- Short task: Please quote exactly the opening lines of the data, from the first line to the one where "return Vector((r[0]*k, r[1]*k, z))" appears.

- Material provided:
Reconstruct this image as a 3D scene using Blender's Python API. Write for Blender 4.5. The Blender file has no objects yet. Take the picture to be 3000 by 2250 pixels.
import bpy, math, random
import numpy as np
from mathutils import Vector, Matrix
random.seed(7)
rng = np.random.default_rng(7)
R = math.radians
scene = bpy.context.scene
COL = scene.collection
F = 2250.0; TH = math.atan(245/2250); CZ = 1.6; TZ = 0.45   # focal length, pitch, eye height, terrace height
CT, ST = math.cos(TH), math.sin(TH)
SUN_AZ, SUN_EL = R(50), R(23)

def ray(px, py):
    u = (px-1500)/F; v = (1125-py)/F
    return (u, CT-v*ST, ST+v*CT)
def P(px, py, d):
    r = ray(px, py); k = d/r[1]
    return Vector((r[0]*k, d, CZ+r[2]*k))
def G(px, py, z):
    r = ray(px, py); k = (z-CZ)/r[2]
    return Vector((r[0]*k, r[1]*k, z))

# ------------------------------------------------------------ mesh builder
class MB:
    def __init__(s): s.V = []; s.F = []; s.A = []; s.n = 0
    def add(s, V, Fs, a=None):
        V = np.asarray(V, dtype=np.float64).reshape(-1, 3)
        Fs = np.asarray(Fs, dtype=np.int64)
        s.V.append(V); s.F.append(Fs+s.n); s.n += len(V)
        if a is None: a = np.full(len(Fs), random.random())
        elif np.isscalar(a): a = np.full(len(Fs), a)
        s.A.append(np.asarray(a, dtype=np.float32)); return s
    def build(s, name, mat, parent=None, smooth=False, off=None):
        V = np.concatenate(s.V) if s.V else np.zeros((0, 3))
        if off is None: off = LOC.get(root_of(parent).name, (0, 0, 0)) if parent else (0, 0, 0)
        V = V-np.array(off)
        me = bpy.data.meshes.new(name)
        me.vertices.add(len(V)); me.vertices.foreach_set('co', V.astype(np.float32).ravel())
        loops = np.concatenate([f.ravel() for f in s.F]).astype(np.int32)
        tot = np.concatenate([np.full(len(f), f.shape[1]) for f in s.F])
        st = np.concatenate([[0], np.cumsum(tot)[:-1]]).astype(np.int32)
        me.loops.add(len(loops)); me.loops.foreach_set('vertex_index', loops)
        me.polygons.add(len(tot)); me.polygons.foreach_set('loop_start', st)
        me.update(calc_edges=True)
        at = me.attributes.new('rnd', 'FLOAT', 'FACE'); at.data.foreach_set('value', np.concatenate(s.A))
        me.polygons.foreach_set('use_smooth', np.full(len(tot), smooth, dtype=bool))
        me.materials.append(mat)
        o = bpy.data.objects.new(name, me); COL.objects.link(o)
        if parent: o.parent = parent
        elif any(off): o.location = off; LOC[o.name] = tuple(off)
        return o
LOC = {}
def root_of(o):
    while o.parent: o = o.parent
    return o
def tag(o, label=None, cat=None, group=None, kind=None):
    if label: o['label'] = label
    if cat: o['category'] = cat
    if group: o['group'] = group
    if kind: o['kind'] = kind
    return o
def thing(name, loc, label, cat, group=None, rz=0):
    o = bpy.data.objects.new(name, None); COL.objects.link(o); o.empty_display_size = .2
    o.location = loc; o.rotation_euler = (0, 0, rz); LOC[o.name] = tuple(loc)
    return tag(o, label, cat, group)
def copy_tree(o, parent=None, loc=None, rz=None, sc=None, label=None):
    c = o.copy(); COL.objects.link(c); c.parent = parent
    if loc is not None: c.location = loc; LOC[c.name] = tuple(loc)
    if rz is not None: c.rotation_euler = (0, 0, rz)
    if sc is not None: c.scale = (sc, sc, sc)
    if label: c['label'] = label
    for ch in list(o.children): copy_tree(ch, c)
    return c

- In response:
Reconstruct this image as a 3D scene using Blender's Python API. Write for Blender 4.5. The Blender file has no objects yet. Take the picture to be 3000 by 2250 pixels.
import bpy, math, random
import numpy as np
from mathutils import Vector, Matrix
random.seed(7)
rng = np.random.default_rng(7)
R = math.radians
scene = bpy.context.scene
COL = scene.collection
F = 2250.0; TH = math.atan(245/2250); CZ = 1.6; TZ = 0.45   # focal length, pitch, eye height, terrace height
CT, ST = math.cos(TH), math.sin(TH)
SUN_AZ, SUN_EL = R(50), R(23)

def ray(px, py):
    u = (px-1500)/F; v = (1125-py)/F
    return (u, CT-v*ST, ST+v*CT)
def P(px, py, d):
    r = ray(px, py); k = d/r[1]
    return Vector((r[0]*k, d, CZ+r[2]*k))
def G(px, py, z):
    r = ray(px, py); k = (z-CZ)/r[2]
    return Vector((r[0]*k, r[1]*k, z))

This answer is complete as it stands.